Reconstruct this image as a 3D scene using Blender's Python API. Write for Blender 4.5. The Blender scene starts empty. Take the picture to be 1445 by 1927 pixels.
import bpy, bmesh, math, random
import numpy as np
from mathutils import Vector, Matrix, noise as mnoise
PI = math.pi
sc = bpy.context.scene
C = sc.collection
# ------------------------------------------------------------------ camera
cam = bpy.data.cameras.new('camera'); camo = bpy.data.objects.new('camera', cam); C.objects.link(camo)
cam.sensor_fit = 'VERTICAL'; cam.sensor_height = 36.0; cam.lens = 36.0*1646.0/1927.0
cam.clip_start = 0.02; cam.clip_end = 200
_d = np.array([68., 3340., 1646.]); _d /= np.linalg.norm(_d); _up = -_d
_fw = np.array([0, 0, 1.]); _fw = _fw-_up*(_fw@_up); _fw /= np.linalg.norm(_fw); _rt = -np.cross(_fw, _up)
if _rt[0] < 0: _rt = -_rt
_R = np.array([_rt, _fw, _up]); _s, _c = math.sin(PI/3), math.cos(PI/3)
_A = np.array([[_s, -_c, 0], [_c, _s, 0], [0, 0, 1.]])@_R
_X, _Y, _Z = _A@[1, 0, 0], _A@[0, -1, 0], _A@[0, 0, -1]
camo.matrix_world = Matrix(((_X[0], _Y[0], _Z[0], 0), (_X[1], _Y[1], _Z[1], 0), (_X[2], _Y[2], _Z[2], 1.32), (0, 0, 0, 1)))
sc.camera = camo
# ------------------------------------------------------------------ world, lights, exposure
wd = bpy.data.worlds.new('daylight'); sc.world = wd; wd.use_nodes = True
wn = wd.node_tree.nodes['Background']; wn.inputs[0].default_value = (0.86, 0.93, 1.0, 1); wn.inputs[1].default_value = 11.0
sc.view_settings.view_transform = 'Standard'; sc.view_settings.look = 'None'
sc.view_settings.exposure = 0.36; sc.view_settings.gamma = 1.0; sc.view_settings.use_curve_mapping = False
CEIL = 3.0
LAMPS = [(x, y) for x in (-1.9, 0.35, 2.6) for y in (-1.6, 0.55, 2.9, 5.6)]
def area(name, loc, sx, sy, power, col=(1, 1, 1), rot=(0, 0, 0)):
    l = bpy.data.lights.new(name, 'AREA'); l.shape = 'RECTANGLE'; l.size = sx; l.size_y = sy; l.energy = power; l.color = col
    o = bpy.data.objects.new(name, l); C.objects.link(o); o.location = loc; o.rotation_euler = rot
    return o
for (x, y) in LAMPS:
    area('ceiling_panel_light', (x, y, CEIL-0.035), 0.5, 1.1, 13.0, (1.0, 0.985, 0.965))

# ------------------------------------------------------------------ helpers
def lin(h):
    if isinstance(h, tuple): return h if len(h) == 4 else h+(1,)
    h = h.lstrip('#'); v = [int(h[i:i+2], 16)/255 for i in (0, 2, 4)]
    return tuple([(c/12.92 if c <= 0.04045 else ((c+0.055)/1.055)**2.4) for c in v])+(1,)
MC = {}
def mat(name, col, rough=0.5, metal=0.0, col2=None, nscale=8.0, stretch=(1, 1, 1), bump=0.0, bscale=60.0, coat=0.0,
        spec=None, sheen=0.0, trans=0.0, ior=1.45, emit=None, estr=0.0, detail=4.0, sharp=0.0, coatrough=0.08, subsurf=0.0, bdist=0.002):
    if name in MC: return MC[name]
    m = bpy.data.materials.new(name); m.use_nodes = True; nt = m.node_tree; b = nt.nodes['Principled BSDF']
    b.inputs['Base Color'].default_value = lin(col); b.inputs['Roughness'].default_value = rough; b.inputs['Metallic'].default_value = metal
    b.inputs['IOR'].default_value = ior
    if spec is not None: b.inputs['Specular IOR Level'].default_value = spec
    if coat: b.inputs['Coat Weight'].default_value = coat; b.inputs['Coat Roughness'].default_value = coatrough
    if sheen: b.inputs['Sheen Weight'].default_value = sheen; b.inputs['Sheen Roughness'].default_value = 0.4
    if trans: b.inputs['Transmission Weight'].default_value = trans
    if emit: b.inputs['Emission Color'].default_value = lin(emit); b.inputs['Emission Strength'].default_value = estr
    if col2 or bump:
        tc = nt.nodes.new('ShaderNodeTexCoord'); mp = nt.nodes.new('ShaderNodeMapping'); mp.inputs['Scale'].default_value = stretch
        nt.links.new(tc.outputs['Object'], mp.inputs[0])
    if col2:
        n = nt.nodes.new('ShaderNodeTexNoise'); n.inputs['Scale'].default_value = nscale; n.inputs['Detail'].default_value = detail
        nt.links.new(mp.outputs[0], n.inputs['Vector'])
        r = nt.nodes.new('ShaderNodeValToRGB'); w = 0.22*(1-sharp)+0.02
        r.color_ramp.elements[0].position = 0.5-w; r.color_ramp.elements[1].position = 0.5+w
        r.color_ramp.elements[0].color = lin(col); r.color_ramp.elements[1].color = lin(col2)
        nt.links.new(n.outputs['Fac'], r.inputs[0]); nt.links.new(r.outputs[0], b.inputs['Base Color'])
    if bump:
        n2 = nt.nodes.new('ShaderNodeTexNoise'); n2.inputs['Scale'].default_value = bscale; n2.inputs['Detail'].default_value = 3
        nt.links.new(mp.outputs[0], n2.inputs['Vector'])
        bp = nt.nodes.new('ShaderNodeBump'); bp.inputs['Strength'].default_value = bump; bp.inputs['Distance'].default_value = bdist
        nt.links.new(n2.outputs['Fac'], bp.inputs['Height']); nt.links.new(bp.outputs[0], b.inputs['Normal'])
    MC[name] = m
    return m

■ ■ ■

Recite the full listing above exactly.

Finished answer:
Reconstruct this image as a 3D scene using Blender's Python API. Write for Blender 4.5. The Blender scene starts empty. Take the picture to be 1445 by 1927 pixels.
import bpy, bmesh, math, random
import numpy as np
from mathutils import Vector, Matrix, noise as mnoise
PI = math.pi
sc = bpy.context.scene
C = sc.collection
# ------------------------------------------------------------------ camera
cam = bpy.data.cameras.new('camera'); camo = bpy.data.objects.new('camera', cam); C.objects.link(camo)
cam.sensor_fit = 'VERTICAL'; cam.sensor_height = 36.0; cam.lens = 36.0*1646.0/1927.0
cam.clip_start = 0.02; cam.clip_end = 200
_d = np.array([68., 3340., 1646.]); _d /= np.linalg.norm(_d); _up = -_d
_fw = np.array([0, 0, 1.]); _fw = _fw-_up*(_fw@_up); _fw /= np.linalg.norm(_fw); _rt = -np.cross(_fw, _up)
if _rt[0] < 0: _rt = -_rt
_R = np.array([_rt, _fw, _up]); _s, _c = math.sin(PI/3), math.cos(PI/3)
_A = np.array([[_s, -_c, 0], [_c, _s, 0], [0, 0, 1.]])@_R
_X, _Y, _Z = _A@[1, 0, 0], _A@[0, -1, 0], _A@[0, 0, -1]
camo.matrix_world = Matrix(((_X[0], _Y[0], _Z[0], 0), (_X[1], _Y[1], _Z[1], 0), (_X[2], _Y[2], _Z[2], 1.32), (0, 0, 0, 1)))
sc.camera = camo
# ------------------------------------------------------------------ world, lights, exposure
wd = bpy.data.worlds.new('daylight'); sc.world = wd; wd.use_nodes = True
wn = wd.node_tree.nodes['Background']; wn.inputs[0].default_value = (0.86, 0.93, 1.0, 1); wn.inputs[1].default_value = 11.0
sc.view_settings.view_transform = 'Standard'; sc.view_settings.look = 'None'
sc.view_settings.exposure = 0.36; sc.view_settings.gamma = 1.0; sc.view_settings.use_curve_mapping = False
CEIL = 3.0
LAMPS = [(x, y) for x in (-1.9, 0.35, 2.6) for y in (-1.6, 0.55, 2.9, 5.6)]
def area(name, loc, sx, sy, power, col=(1, 1, 1), rot=(0, 0, 0)):
    l = bpy.data.lights.new(name, 'AREA'); l.shape = 'RECTANGLE'; l.size = sx; l.size_y = sy; l.energy = power; l.color = col
    o = bpy.data.objects.new(name, l); C.objects.link(o); o.location = loc; o.rotation_euler = rot
    return o
for (x, y) in LAMPS:
    area('ceiling_panel_light', (x, y, CEIL-0.035), 0.5, 1.1, 13.0, (1.0, 0.985, 0.965))

# ------------------------------------------------------------------ helpers
def lin(h):
    if isinstance(h, tuple): return h if len(h) == 4 else h+(1,)
    h = h.lstrip('#'); v = [int(h[i:i+2], 16)/255 for i in (0, 2, 4)]
    return tuple([(c/12.92 if c <= 0.04045 else ((c+0.055)/1.055)**2.4) for c in v])+(1,)
MC = {}
def mat(name, col, rough=0.5, metal=0.0, col2=None, nscale=8.0, stretch=(1, 1, 1), bump=0.0, bscale=60.0, coat=0.0,
        spec=None, sheen=0.0, trans=0.0, ior=1.45, emit=None, estr=0.0, detail=4.0, sharp=0.0, coatrough=0.08, subsurf=0.0, bdist=0.002):
    if name in MC: return MC[name]
    m = bpy.data.materials.new(name); m.use_nodes = True; nt = m.node_tree; b = nt.nodes['Principled BSDF']
    b.inputs['Base Color'].default_value = lin(col); b.inputs['Roughness'].default_value = rough; b.inputs['Metallic'].default_value = metal
    b.inputs['IOR'].default_value = ior
    if spec is not None: b.inputs['Specular IOR Level'].default_value = spec
    if coat: b.inputs['Coat Weight'].default_value = coat; b.inputs['Coat Roughness'].default_value = coatrough
    if sheen: b.inputs['Sheen Weight'].default_value = sheen; b.inputs['Sheen Roughness'].default_value = 0.4
    if trans: b.inputs['Transmission Weight'].default_value = trans
    if emit: b.inputs['Emission Color'].default_value = lin(emit); b.inputs['Emission Strength'].default_value = estr
    if col2 or bump:
        tc = nt.nodes.new('ShaderNodeTexCoord'); mp = nt.nodes.new('ShaderNodeMapping'); mp.inputs['Scale'].default_value = stretch
        nt.links.new(tc.outputs['Object'], mp.inputs[0])
    if col2:
        n = nt.nodes.new('ShaderNodeTexNoise'); n.inputs['Scale'].default_value = nscale; n.inputs['Detail'].default_value = detail
        nt.links.new(mp.outputs[0], n.inputs['Vector'])
        r = nt.nodes.new('ShaderNodeValToRGB'); w = 0.22*(1-sharp)+0.02
        r.color_ramp.elements[0].position = 0.5-w; r.color_ramp.elements[1].position = 0.5+w
        r.color_ramp.elements[0].color = lin(col); r.color_ramp.elements[1].color = lin(col2)
        nt.links.new(n.outputs['Fac'], r.inputs[0]); nt.links.new(r.outputs[0], b.inputs['Base Color'])
    if bump:
        n2 = nt.nodes.new('ShaderNodeTexNoise'); n2.inputs['Scale'].default_value = bscale; n2.inputs['Detail'].default_value = 3
        nt.links.new(mp.outputs[0], n2.inputs['Vector'])
        bp = nt.nodes.new('ShaderNodeBump'); bp.inputs['Strength'].default_value = bump; bp.inputs['Distance'].default_value = bdist
        nt.links.new(n2.outputs['Fac'], bp.inputs['Height']); nt.links.new(bp.outputs[0], b.inputs['Normal'])
    MC[name] = m
    return m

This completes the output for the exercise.